**What you should do**
Here are records with pictures in them. Copy all of them exactly and leave the pictures out.

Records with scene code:
## BEGIN

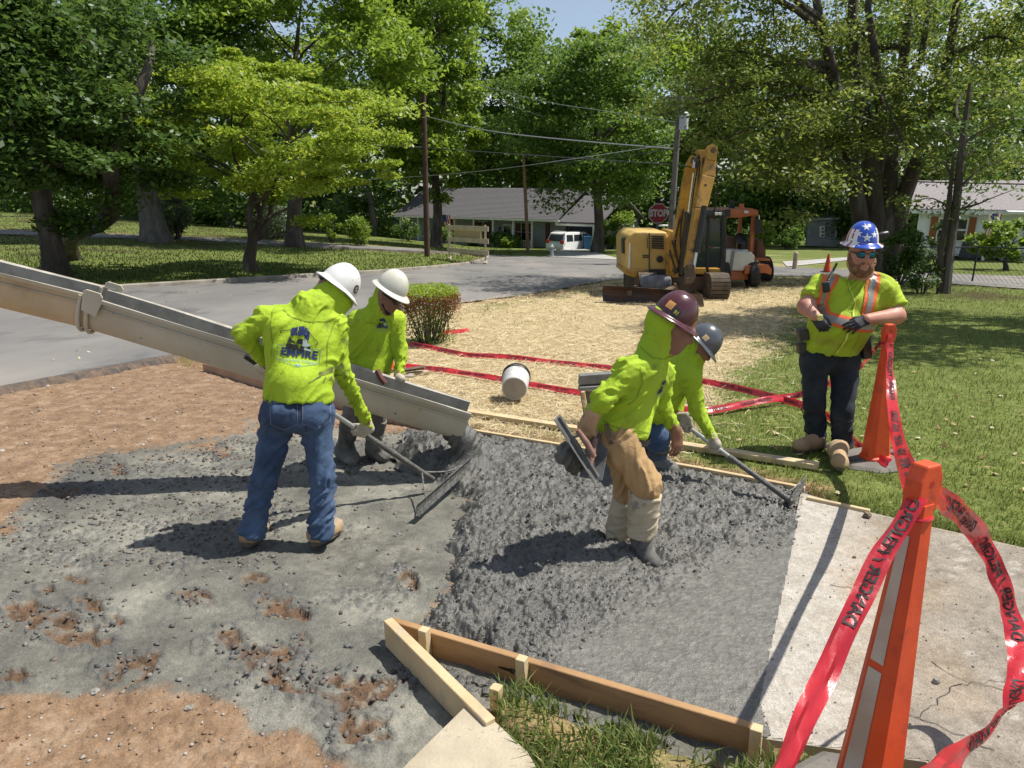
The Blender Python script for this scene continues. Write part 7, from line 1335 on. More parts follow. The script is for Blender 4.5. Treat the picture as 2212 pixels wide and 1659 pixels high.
for (dx, dz, r) in ((.0, .045, .036), (-.05, .072, .03), (.052, .065, .03), (.0, .115, .028), (-.06, .008, .024), (.08, .1, .022), (-.075, .03, .018)):
    M = frame(P(.25, 0, 0) + Vector((dx * 1.1, 0, dz * 1.12)), (1, 0, 0), (0, -1, .0)); V = star(r); project('star', V + [(0, 0)], [(k, (k + 1) % 10, 10) for k in range(10)], M, bv, M_fw, hr, .0015, .014, .6)
MB().lathe([(.02, -.04), (.024, -.02), (.024, .03), (.018, .04)], 12, M=Matrix.Translation(P(.03, .132, .055)) @ Matrix.Rotation(R(78), 4, 'Y')).box((0, 0, 0), (.03, .05, .04), M=Matrix.Translation(P(.02, .12, .04))).build('clip_lamp', M_blackp, hr, True)
for hobj in [o for o in COL.objects if o.name.startswith('hard_hat')]:
    pass
# ================================================================ forms, chute, cones, tapes, small site things
M_form = pm('form_timber', (.40,.24,.11), (.30,.17,.075), 2.5, .75, .3, 30, stretch=(1, 1, 6), c3=(.22,.13,.065), sc3=5, lo3=.58, hi3=.7); M_formtop = pm('fresh_pine', (.58,.45,.26), (.48,.35,.19), 4, .75, .3, 40, c3=(.36,.31,.24), sc3=6, lo3=.58, hi3=.7)
def board(name, a, b, w, h, mat, label, cat='board', group=None, drop=0):
    a = Vector(a); b = Vector(b); o = MB().beam(a - Vector((0, 0, h / 2)), b - Vector((0, 0, h / 2)), w, h).build(name, mat, None, False, .003, 1); tag(o, label, cat, group); return o
na, nbp = G(848, 1337, .035), G(1648, 1573, .035)
board('form_board', na, nbp, .036, .135, M_form, 'long brown near form board with dark knots holding back the wet concrete', group='form boards around the pour')
board('form_board', G(838, 1337, .06), G(1060, 1556, .05), .045, .135, M_formtop, 'short pale form board running from the near corner to the sandy slab', group='form boards around the pour')
for k, t in enumerate((.075, .385)):
    c = na.lerp(nbp, t) + Vector((-.009, -.019, -.07)); d = (nbp - na).normalized(); o = MB().lathe([(.0, .0), (.006, .0)], 8).build('x', M_wood) if 0 else None
mb = MB(); d = (nbp - na).normalized(); nn = Vector((d.y, -d.x, 0)); 
bd_ = bpy.data.objects['form_board']
for t, w_, h_ in ((.078, .018, .012), (.37, .05, .008), (.40, .035, .005), (.385, .02, .014)):
    c = na.lerp(nbp, t) + nn * .0186 + Vector((0, 0, -.07)); V = [c + d * w_ * math.cos(a * .628) + Vector((0, 0, 1)) * h_ * math.sin(a * .628) for a in range(10)]; mesh_py('knot', V, [tuple(range(10))], pm('knot_dark', (.03,.02,.014), rough=.9), bd_)
ff = [Vector((p[0], p[1], T(*p) + .022)) for p in farform]
for i, lb in enumerate(('dusty red-brown form board under the upper chute', 'form board crossing behind the rubber boots', 'short form board behind the falling concrete', 'pale form board behind the float carrier', 'far form board beyond the bending worker', 'last far form board reaching the old slab corner')):
    board('form_board', ff[i], ff[i + 1] - (ff[i + 1] - ff[i]).normalized() * .004, .036, .13 if i > 2 else .16, M_formtop if i > 2 else pm('dusty_board', (.42,.27,.17), (.34,.21,.13), 3, .85), lb, group='form boards around the pour')
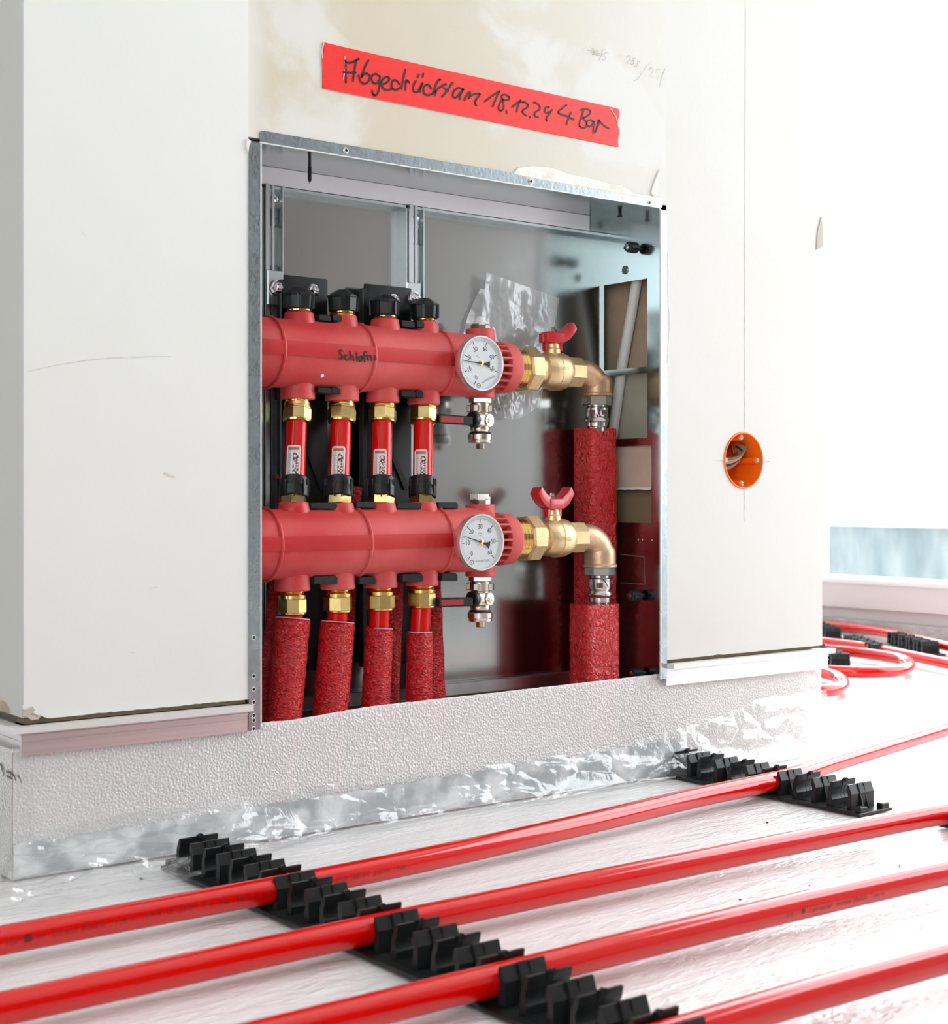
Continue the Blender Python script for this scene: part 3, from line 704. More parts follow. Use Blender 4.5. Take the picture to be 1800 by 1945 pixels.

## END

**The output**
The Blender Python script for this scene continues. Write part 7, from line 1335 on. More parts follow. The script is for Blender 4.5. Treat the picture as 2212 pixels wide and 1659 pixels high.
for (dx, dz, r) in ((.0, .045, .036), (-.05, .072, .03), (.052, .065, .03), (.0, .115, .028), (-.06, .008, .024), (.08, .1, .022), (-.075, .03, .018)):
    M = frame(P(.25, 0, 0) + Vector((dx * 1.1, 0, dz * 1.12)), (1, 0, 0), (0, -1, .0)); V = star(r); project('star', V + [(0, 0)], [(k, (k + 1) % 10, 10) for k in range(10)], M, bv, M_fw, hr, .0015, .014, .6)
MB().lathe([(.02, -.04), (.024, -.02), (.024, .03), (.018, .04)], 12, M=Matrix.Translation(P(.03, .132, .055)) @ Matrix.Rotation(R(78), 4, 'Y')).box((0, 0, 0), (.03, .05, .04), M=Matrix.Translation(P(.02, .12, .04))).build('clip_lamp', M_blackp, hr, True)
for hobj in [o for o in COL.objects if o.name.startswith('hard_hat')]:
    pass
# ================================================================ forms, chute, cones, tapes, small site things
M_form = pm('form_timber', (.40,.24,.11), (.30,.17,.075), 2.5, .75, .3, 30, stretch=(1, 1, 6), c3=(.22,.13,.065), sc3=5, lo3=.58, hi3=.7); M_formtop = pm('fresh_pine', (.58,.45,.26), (.48,.35,.19), 4, .75, .3, 40, c3=(.36,.31,.24), sc3=6, lo3=.58, hi3=.7)
def board(name, a, b, w, h, mat, label, cat='board', group=None, drop=0):
    a = Vector(a); b = Vector(b); o = MB().beam(a - Vector((0, 0, h / 2)), b - Vector((0, 0, h / 2)), w, h).build(name, mat, None, False, .003, 1); tag(o, label, cat, group); return o
na, nbp = G(848, 1337, .035), G(1648, 1573, .035)
board('form_board', na, nbp, .036, .135, M_form, 'long brown near form board with dark knots holding back the wet concrete', group='form boards around the pour')
board('form_board', G(838, 1337, .06), G(1060, 1556, .05), .045, .135, M_formtop, 'short pale form board running from the near corner to the sandy slab', group='form boards around the pour')
for k, t in enumerate((.075, .385)):
    c = na.lerp(nbp, t) + Vector((-.009, -.019, -.07)); d = (nbp - na).normalized(); o = MB().lathe([(.0, .0), (.006, .0)], 8).build('x', M_wood) if 0 else None
mb = MB(); d = (nbp - na).normalized(); nn = Vector((d.y, -d.x, 0)); 
bd_ = bpy.data.objects['form_board']
for t, w_, h_ in ((.078, .018, .012), (.37, .05, .008), (.40, .035, .005), (.385, .02, .014)):
    c = na.lerp(nbp, t) + nn * .0186 + Vector((0, 0, -.07)); V = [c + d * w_ * math.cos(a * .628) + Vector((0, 0, 1)) * h_ * math.sin(a * .628) for a in range(10)]; mesh_py('knot', V, [tuple(range(10))], pm('knot_dark', (.03,.02,.014), rough=.9), bd_)
ff = [Vector((p[0], p[1], T(*p) + .022)) for p in farform]
for i, lb in enumerate(('dusty red-brown form board under the upper chute', 'form board crossing behind the rubber boots', 'short form board behind the falling concrete', 'pale form board behind the float carrier', 'far form board beyond the bending worker', 'last far form board reaching the old slab corner')):
    board('form_board', ff[i], ff[i + 1] - (ff[i + 1] - ff[i]).normalized() * .004, .036, .13 if i > 2 else .16, M_formtop if i > 2 else pm('dusty_board', (.42,.27,.17), (.34,.21,.13), 3, .85), lb, group='form boards around the pour')
Continue the Blender Python script for this scene: part 3, from line 704. More parts follow. Use Blender 4.5. Take the picture to be 1800 by 1945 pixels.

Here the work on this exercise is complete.